● **Excerpted data**:
* begin *
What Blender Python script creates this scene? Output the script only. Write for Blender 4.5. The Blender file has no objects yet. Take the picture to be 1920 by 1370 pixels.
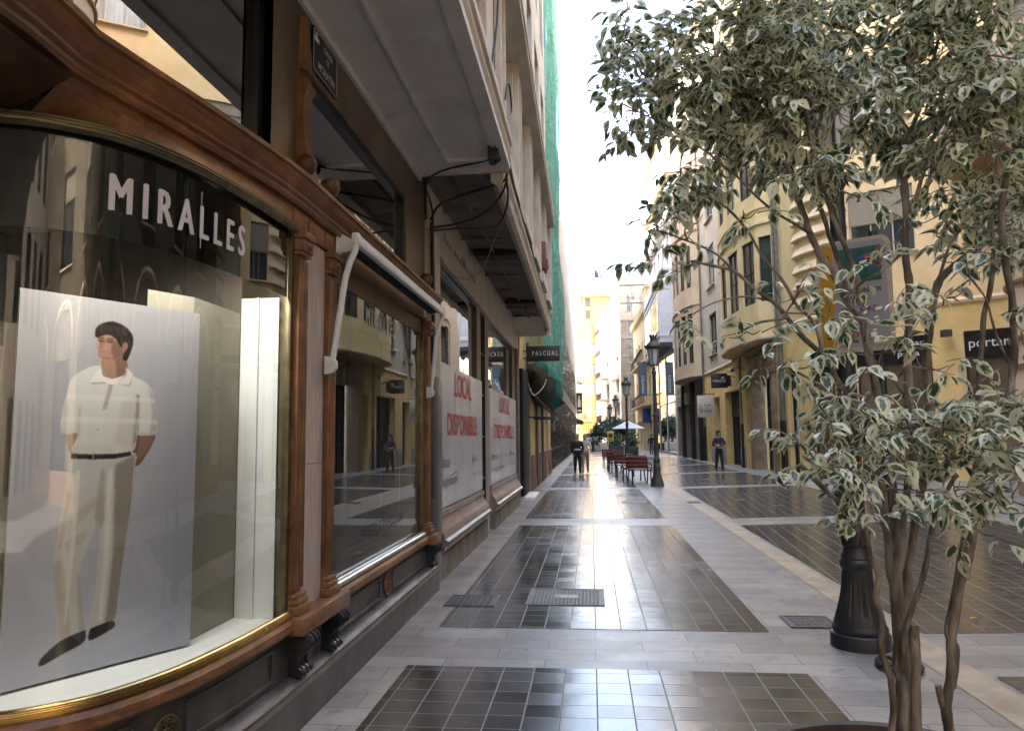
* end *
* begin *
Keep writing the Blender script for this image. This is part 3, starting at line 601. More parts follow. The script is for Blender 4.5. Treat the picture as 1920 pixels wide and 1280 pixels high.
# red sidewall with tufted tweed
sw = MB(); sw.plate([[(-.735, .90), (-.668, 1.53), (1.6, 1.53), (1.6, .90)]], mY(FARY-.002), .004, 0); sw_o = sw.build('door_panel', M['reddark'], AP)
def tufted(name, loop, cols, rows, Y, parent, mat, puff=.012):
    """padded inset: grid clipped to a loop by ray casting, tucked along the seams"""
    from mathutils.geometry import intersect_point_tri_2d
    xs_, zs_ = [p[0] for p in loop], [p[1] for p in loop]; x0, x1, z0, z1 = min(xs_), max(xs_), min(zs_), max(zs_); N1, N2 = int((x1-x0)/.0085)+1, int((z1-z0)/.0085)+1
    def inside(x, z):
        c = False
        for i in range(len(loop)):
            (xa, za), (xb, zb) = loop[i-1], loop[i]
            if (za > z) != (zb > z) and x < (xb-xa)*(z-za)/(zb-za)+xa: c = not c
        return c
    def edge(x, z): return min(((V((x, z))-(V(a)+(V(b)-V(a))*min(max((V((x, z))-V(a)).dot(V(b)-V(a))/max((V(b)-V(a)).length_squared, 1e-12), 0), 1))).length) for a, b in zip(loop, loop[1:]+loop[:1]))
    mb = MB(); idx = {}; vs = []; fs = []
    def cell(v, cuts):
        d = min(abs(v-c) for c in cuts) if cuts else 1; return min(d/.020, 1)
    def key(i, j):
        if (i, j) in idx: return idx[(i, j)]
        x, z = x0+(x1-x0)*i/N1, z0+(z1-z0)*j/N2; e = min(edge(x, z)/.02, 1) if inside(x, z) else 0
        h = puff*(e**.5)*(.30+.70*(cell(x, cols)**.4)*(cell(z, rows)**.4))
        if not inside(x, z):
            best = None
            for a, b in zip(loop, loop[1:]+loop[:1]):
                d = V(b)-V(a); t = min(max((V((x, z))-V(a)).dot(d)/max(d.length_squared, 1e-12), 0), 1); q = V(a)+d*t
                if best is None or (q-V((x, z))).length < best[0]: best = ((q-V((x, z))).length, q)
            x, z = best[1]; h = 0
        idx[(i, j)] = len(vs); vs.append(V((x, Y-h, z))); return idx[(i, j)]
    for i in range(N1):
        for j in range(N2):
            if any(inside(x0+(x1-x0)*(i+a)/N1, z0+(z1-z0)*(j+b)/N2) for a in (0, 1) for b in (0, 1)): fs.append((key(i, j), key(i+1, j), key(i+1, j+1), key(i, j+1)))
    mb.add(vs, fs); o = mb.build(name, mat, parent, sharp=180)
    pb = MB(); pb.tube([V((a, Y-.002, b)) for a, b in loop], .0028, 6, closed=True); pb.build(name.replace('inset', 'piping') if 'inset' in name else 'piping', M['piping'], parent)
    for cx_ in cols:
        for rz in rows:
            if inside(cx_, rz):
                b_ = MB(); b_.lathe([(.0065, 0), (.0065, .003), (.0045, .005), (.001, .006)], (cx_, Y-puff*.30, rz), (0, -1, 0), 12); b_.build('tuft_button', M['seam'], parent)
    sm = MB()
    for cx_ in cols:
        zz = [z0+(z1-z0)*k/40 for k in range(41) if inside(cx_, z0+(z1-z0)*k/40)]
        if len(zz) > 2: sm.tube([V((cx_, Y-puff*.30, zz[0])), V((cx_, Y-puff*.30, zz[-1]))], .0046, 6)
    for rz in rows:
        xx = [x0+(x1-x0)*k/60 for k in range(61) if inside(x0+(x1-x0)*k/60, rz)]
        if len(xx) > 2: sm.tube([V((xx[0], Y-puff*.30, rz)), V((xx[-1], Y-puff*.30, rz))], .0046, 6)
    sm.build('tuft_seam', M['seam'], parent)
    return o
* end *
● **Task details**: Pick out the lines above containing the word "pixels", then copy them.

● **Written solution**:
What Blender Python script creates this scene? Output the script only. Write for Blender 4.5. The Blender file has no objects yet. Take the picture to be 1920 by 1370 pixels.
Keep writing the Blender script for this image. This is part 3, starting at line 601. More parts follow. The script is for Blender 4.5. Treat the picture as 1920 pixels wide and 1280 pixels high.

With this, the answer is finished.